A broken system will inevitably teach people to act like someone they are not (the snippy receptionist who has no reason to be nice to you) and to cut corners because of the massive workload (a professor not reading the term paper and giving your brilliant work the same grade as the plagiarist next to you).  Does it mean that the receptionist is not a lovely person or that the professor is lazy?  No.  The receptionist may deal with complaints all day and hasn’t received a reinforcer (praise, a raise, extra time-off) for her diligent work.  The professor may have three manuscripts to prepare for publication this month while chairing a committee at the university and being an officer of a special interest group among like professionals (believe it or not, teaching classes is only a small part of a professor’s responsibility).

The American Education system is broken.  I do not know one person, Democrat, Republican, Libertarian, or Socialist, who thinks that the system is effective.  Not one.  As a result, it is possible for “bad teachers” to exist.  Yes, I said it.   Before going to college, my concept of a bad teacher was the one who reported me to the administration because my skirt was too short, or the teacher who would assign way too much homework for me to finish between all my other “very important” high school activities.  Before going to grad school, my previous definition of a "bad teacher" was significantly altered.  The teacher who was the hardest in high school was one of the reasons that I was accepted into grad school due to my GRE scores (Thank you, Mrs.
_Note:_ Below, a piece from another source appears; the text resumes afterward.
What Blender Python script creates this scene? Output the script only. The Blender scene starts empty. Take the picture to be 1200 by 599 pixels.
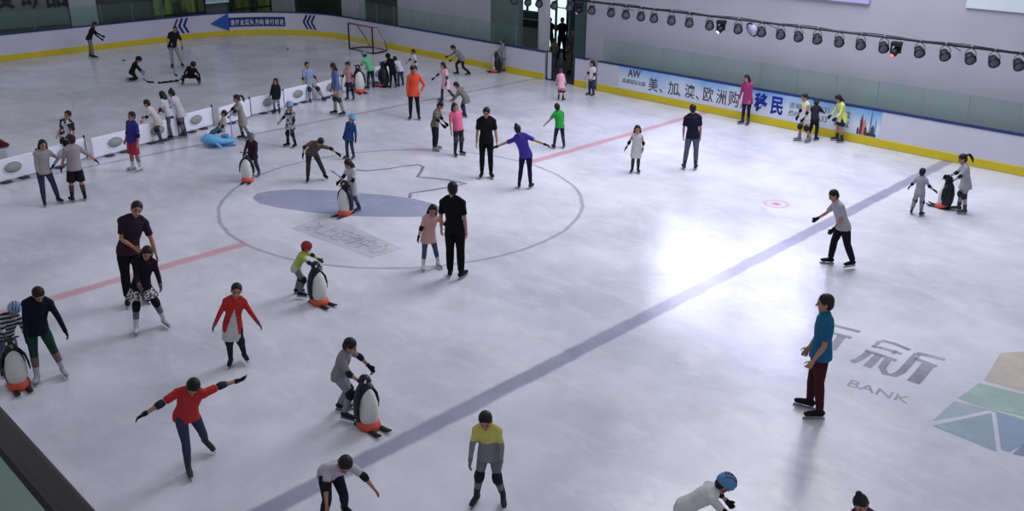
import bpy, bmesh, math, random
from mathutils import Vector, Matrix
C = bpy.context.scene.collection
random.seed(7)
R_ = math.radians
# ------------------------------------------------------------------ camera model (survey of the rink)
S = .94
FOC, YAW, PITCH, ROLL = 1058.07, .7991, .3906, .012
CAM = Vector((-13.6168, -17.0835, 7.3924)) * S
W, FAR, NB, FB, BH, CR = 13.65*S, 26.7*S, 8.3604*S, 8.1254*S, 1.10*S, 5.4*S
_f = Vector((math.sin(YAW)*math.cos(PITCH), math.cos(YAW)*math.cos(PITCH), -math.sin(PITCH)))
_r0 = Vector((math.cos(YAW), -math.sin(YAW), 0)); _u0 = _r0.cross(_f)
_r = math.cos(ROLL)*_r0 + math.sin(ROLL)*_u0
_u = -math.sin(ROLL)*_r0 + math.cos(ROLL)*_u0
def ray(x, y): return _f + (x-600)/FOC*_r - (y-299.5)/FOC*_u
def G(x, y, z=0):
    d = ray(x, y); t = (z-CAM.z)/d.z; return CAM + t*d
def onX(x, y, X):
    d = ray(x, y); t = (X-CAM.x)/d.x; return CAM + t*d
def onY(x, y, Y):
    d = ray(x, y); t = (Y-CAM.y)/d.y; return CAM + t*d
def pix(p):
    d = Vector(p)-CAM; z = d.dot(_f); return (600+FOC*d.dot(_r)/z, 299.5-FOC*d.dot(_u)/z)
cd = bpy.data.cameras.new('camera'); cam = bpy.data.objects.new('camera', cd); C.objects.link(cam)
cd.sensor_width = 36; cd.lens = FOC/1200*36; cd.clip_end = 300; cd.clip_start = .05
cam.matrix_world = Matrix.Translation(CAM) @ Matrix((_r, _u, -_f)).transposed().to_4x4()
bpy.context.scene.camera = cam

# ------------------------------------------------------------------ materials
def lin(c):
    return tuple(((v/255)/12.92 if v/255 <= .04045 else ((v/255+.055)/1.055)**2.4) for v in c)
_M = {}
def new_mat(name):
    m = bpy.data.materials.new(name); m.use_nodes = True
    return m, m.node_tree, m.node_tree.nodes['Principled BSDF']
def mat(name, rgb, rough=.8, metal=0, var=.12, scale=9, spec=.3):
    k = (name, rgb, rough)
    if k in _M: return _M[k]
    m, t, b = new_mat(name)
    c = lin(rgb)
    b.inputs['Roughness'].default_value = rough; b.inputs['Metallic'].default_value = metal
    b.inputs['Specular IOR Level'].default_value = spec
    n = t.nodes.new('ShaderNodeTexNoise'); n.inputs['Scale'].default_value = scale; n.inputs['Detail'].default_value = 3
    tc = t.nodes.new('ShaderNodeTexCoord'); t.links.new(tc.outputs['Object'], n.inputs['Vector'])
    mx = t.nodes.new('ShaderNodeMix'); mx.data_type = 'RGBA'
    mx.inputs[6].default_value = (*[v*(1-var) for v in c], 1); mx.inputs[7].default_value = (*[min(1, v*(1+var)) for v in c], 1)
    t.links.new(n.outputs['Fac'], mx.inputs[0]); t.links.new(mx.outputs[2], b.inputs['Base Color'])
    m.diffuse_color = (*c, 1)
    _M[k] = m; return m
def pattern(name, kind, a, b_, scale=20):
    k = (name, kind, a, b_)
    if k in _M: return _M[k]
    m, t, b = new_mat(name); b.inputs['Roughness'].default_value = .85
    tc = t.nodes.new('ShaderNodeTexCoord'); mx = t.nodes.new('ShaderNodeMix'); mx.data_type = 'RGBA'
    mx.inputs[6].default_value = (*lin(a), 1); mx.inputs[7].default_value = (*lin(b_), 1)
    if kind == 'stripe':
        n = t.nodes.new('ShaderNodeTexWave'); n.bands_direction = 'Z'; n.inputs['Scale'].default_value = scale
        r = t.nodes.new('ShaderNodeMath'); r.operation = 'GREATER_THAN'; r.inputs[1].default_value = .5
        t.links.new(n.outputs['Fac'], r.inputs[0]); out = r.outputs[0]
    elif kind == 'check':
        n = t.nodes.new('ShaderNodeTexChecker'); n.inputs['Scale'].default_value = scale; out = n.outputs['Fac']
    else:
        n = t.nodes.new('ShaderNodeTexNoise'); n.inputs['Scale'].default_value = scale
        r = t.nodes.new('ShaderNodeMath'); r.operation = 'GREATER_THAN'; r.inputs[1].default_value = .5
        t.links.new(n.outputs['Fac'], r.inputs[0]); out = r.outputs[0]
    t.links.new(tc.outputs['Object'], n.inputs['Vector'])
    t.links.new(out, mx.inputs[0]); t.links.new(mx.outputs[2], b.inputs['Base Color'])
    _M[k] = m; return m
def emit(name, rgb, strength):
    k = (name, rgb, strength)
    if k in _M: return _M[k]
    m, t, b = new_mat(name)
    b.inputs['Base Color'].default_value = (*lin(rgb), 1); b.inputs['Emission Color'].default_value = (*lin(rgb), 1)
    b.inputs['Emission Strength'].default_value = strength
    _M[k] = m; return m
def glass(name, rgb, alpha, rough=.05):
    k = (name, rgb, alpha)
    if k in _M: return _M[k]
    m = bpy.data.materials.new(name); m.use_nodes = True; t = m.node_tree; t.nodes.clear()
    o = t.nodes.new('ShaderNodeOutputMaterial'); mx = t.nodes.new('ShaderNodeMixShader')
    tr = t.nodes.new('ShaderNodeBsdfTransparent'); tr.inputs[0].default_value = (*lin(rgb), 1)
    p = t.nodes.new('ShaderNodeBsdfPrincipled'); p.inputs['Base Color'].default_value = (*lin(rgb), 1); p.inputs['Roughness'].default_value = rough
    mx.inputs[0].default_value = alpha
    t.links.new(tr.outputs[0], mx.inputs[1]); t.links.new(p.outputs[0], mx.inputs[2]); t.links.new(mx.outputs[0], o.inputs[0])
    _M[k] = m; return m

def ice_material():
    m, t, b = new_mat('ice_with_painted_lines'); N = t.nodes; L = t.links
    geo = N.new('ShaderNodeNewGeometry'); sep = N.new('ShaderNodeSeparateXYZ'); L.new(geo.outputs['Position'], sep.inputs[0])
    def mt(op, a, b_=None, c=None):
        n = N.new('ShaderNodeMath'); n.operation = op
        for i, v in enumerate((a, b_, c)):
            if v is None: continue
            if isinstance(v, (int, float)): n.inputs[i].default_value = v
            else: L.new(v, n.inputs[i])
        return n.outputs[0]
    X, Y = sep.outputs[0], sep.outputs[1]
    def noise(scale, detail=4, rough=.55, dist=0, vec=None):
        n = N.new('ShaderNodeTexNoise'); n.inputs['Scale'].default_value = scale; n.inputs['Detail'].default_value = detail
        n.inputs['Roughness'].default_value = rough; n.inputs['Distortion'].default_value = dist
        L.new(vec or geo.outputs['Position'], n.inputs['Vector']); return n.outputs['Fac']
    wob = mt('MULTIPLY', mt('SUBTRACT', noise(2.2, 5), .5), .10)
    def band(v, c, hw, soft=.035):
        d = mt('ABSOLUTE', mt('SUBTRACT', mt('ADD', v, wob), c))
        return mt('SUBTRACT', 1, mt('SMOOTH_MIN', 1, mt('MAXIMUM', 0, mt('DIVIDE', mt('SUBTRACT', d, hw-soft), soft*2)), .01))
    r = mt('SQRT', mt('ADD', mt('MULTIPLY', X, X), mt('MULTIPLY', Y, Y)))
    def ringat(cx, cy, rad, hw):
        dx = mt('SUBTRACT', X, cx); dy = mt('SUBTRACT', Y, cy)
        rr = mt('SQRT', mt('ADD', mt('MULTIPLY', dx, dx), mt('MULTIPLY', dy, dy)))
        return band(rr, rad, hw, .02)
    outside = mt('GREATER_THAN', r, 4.5*S)
    blue = band(Y, -NB, .15); blue_far = band(Y, FB, .085, .06)
    red = mt('MULTIPLY', band(Y, 0, .13, .05), outside)
    ring = mt('ADD', ringat(0, 0, 4.5*S, .042), mt('MULTIPLY', ringat(-6.0*S, 17.6*S, 4.4*S, .03), .35))
    dx = mt('SUBTRACT', X, 6.49*S); dy = mt('SUBTRACT', Y, -6.8*S)
    rr = mt('SQRT', mt('ADD', mt('MULTIPLY', dx, dx), mt('MULTIPLY', dy, dy)))
    dot = mt('ADD', mt('MULTIPLY', band(rr, .27, .035, .03), .55), mt('MULTIPLY', band(rr, 0, .10, .04), .9))
    def mix(fac, ca, cb):
        n = N.new('ShaderNodeMix'); n.data_type = 'RGBA'
        if isinstance(fac, (int, float)): n.inputs[0].default_value = fac
        else: L.new(fac, n.inputs[0])
        for i, c in ((6, ca), (7, cb)):
            if isinstance(c, tuple): n.inputs[i].default_value = (*lin(c), 1)
            else: L.new(c, n.inputs[i])
        return n.outputs[2]
    big = noise(.35, 5, .6); cr = N.new('ShaderNodeMapRange'); cr.inputs[1].default_value = .35; cr.inputs[2].default_value = .65; L.new(big, cr.inputs[0])
    base = mix(cr.outputs[0], (184, 186, 196), (214, 215, 225))
    # skate scuffs: long thin pale scratches
    mp = N.new('ShaderNodeMapping'); mp.inputs['Rotation'].default_value = (0, 0, .6); mp.inputs['Scale'].default_value = (1, .45, 1); L.new(geo.outputs['Position'], mp.inputs[0])
    sc = noise(2.0, 9, .72, .6, mp.outputs[0]); sr = N.new('ShaderNodeMapRange'); sr.inputs[1].default_value = .48; sr.inputs[2].default_value = .70; L.new(sc, sr.inputs[0])
    base = mix(mt('MULTIPLY', sr.outputs[0], .42), base, (232, 233, 238))
    wear = mt('MULTIPLY_ADD', noise(1.5, 5), .5, .55)
    col = mix(mt('MULTIPLY', blue, mt('MULTIPLY', wear, .92)), base, (122, 124, 152))
    col = mix(mt('MULTIPLY', blue_far, mt('MULTIPLY', wear, .72)), col, (132, 134, 148))
    col = mix(mt('MULTIPLY', red, mt('MULTIPLY', wear, .8)), col, (196, 120, 128))
    col = mix(mt('MULTIPLY', ring, mt('MULTIPLY', wear, .75)), col, (120, 122, 142))
    col = mix(dot, col, (200, 130, 138))
    L.new(col, b.inputs['Base Color'])
    rg = N.new('ShaderNodeMapRange'); rg.inputs[3].default_value = .05; rg.inputs[4].default_value = .26
    L.new(noise(4.5, 9, .8, 1.5), rg.inputs[0]); rg.inputs[1].default_value = .35; rg.inputs[2].default_value = .65
    L.new(rg.outputs[0], b.inputs['Roughness'])
    b.inputs['IOR'].default_value = 1.31; b.inputs['Specular IOR Level'].default_value = .5
    bp = N.new('ShaderNodeBump'); bp.inputs['Strength'].default_value = .085; bp.inputs['Distance'].default_value = .02
    L.new(mt('ADD', noise(7, 6, .65, .5), mt('MULTIPLY', noise(3.0, 9, .8, 2.0), 1.6)), bp.inputs['Height']); L.new(bp.outputs[0], b.inputs['Normal'])
    return m
ICE = ice_material()
def paint(name, rgb, a):
    """faded paint under the ice"""
    k = (name, rgb, a)
    if k in _M: return _M[k]
    m = bpy.data.materials.new(name); m.use_nodes = True; t = m.node_tree; p = t.nodes['Principled BSDF']
    p.inputs['Base Color'].default_value = (*lin(rgb), 1); p.inputs['Roughness'].default_value = .22; p.inputs['IOR'].default_value = 1.31
    o = t.nodes['Material Output']; tr = t.nodes.new('ShaderNodeBsdfTransparent'); mx = t.nodes.new('ShaderNodeMixShader')
    n = t.nodes.new('ShaderNodeTexNoise'); n.inputs['Scale'].default_value = 1.6; n.inputs['Detail'].default_value = 5
    g = t.nodes.new('ShaderNodeNewGeometry'); t.links.new(g.outputs['Position'], n.inputs['Vector'])
    r = t.nodes.new('ShaderNodeMapRange'); r.inputs[1].default_value = .3; r.inputs[2].default_value = .7; r.inputs[3].default_value = a*.55; r.inputs[4].default_value = min(1, a*1.35)
    t.links.new(n.outputs['Fac'], r.inputs[0]); t.links.new(r.outputs[0], mx.inputs[0])
    t.links.new(tr.outputs[0], mx.inputs[1]); t.links.new(p.outputs[0], mx.inputs[2]); t.links.new(mx.outputs[0], o.inputs[0])
    _M[k] = m; return m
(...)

JoAnne Glenn!).  Maybe there are no “bad teachers” after all!  However, after just a few months in grad school, that fantasy was shattered. 

A new, young teacher that I supervised was the worst I think I may ever see.  I knew her obligations to the school.  I sat in her classroom for hours at a time.  I knew the ins-and-outs.  No child had a chance in her classroom, and because of such negativity and negligence, she poisoned all the other teachers.  I saw them drinking her poisonous cool-aid while the students were in the midst of what seemed like a war. 

I imagine she didn’t dream of becoming a teacher to treat students poorly.  Her actions and values were altered as a result of a broken system.  Additionally, she still had a job because of a broken system.  The only measures that held her accountable were students’ test scores (which we all know are problematic measures to hold teachers accountable of – see previous Child Knows Best article).  Why were her behaviors not compared to the effective and positive behaviors of exalted teachers?  Why should she make the same amount of money, comparatively, as the best teacher in the school? 

My friend pointed out that teachers are the last element to focus on when fixing the system.  Very true.  They are not the root of the problem, but the by-product.  However, intervening on the teachers will function as a band-aid until the global system is changed, which takes years.  Change in the classroom can happen immediately.

I’ll stop here, but would like feedback from you – parents, teachers, student, and other concerned members of the community.  To close, I applaud Davis Guggenheim and Oprah for making the issues I have seen for the past 7 years available to the public.  I applaud Bill Gates for throwing money at a worthy cause, John Legend for attaching his name to the issue to make a different demographic stop and think, and Chancellor Michelle A. Rhee for taking serious slack for trying to mend a broken system.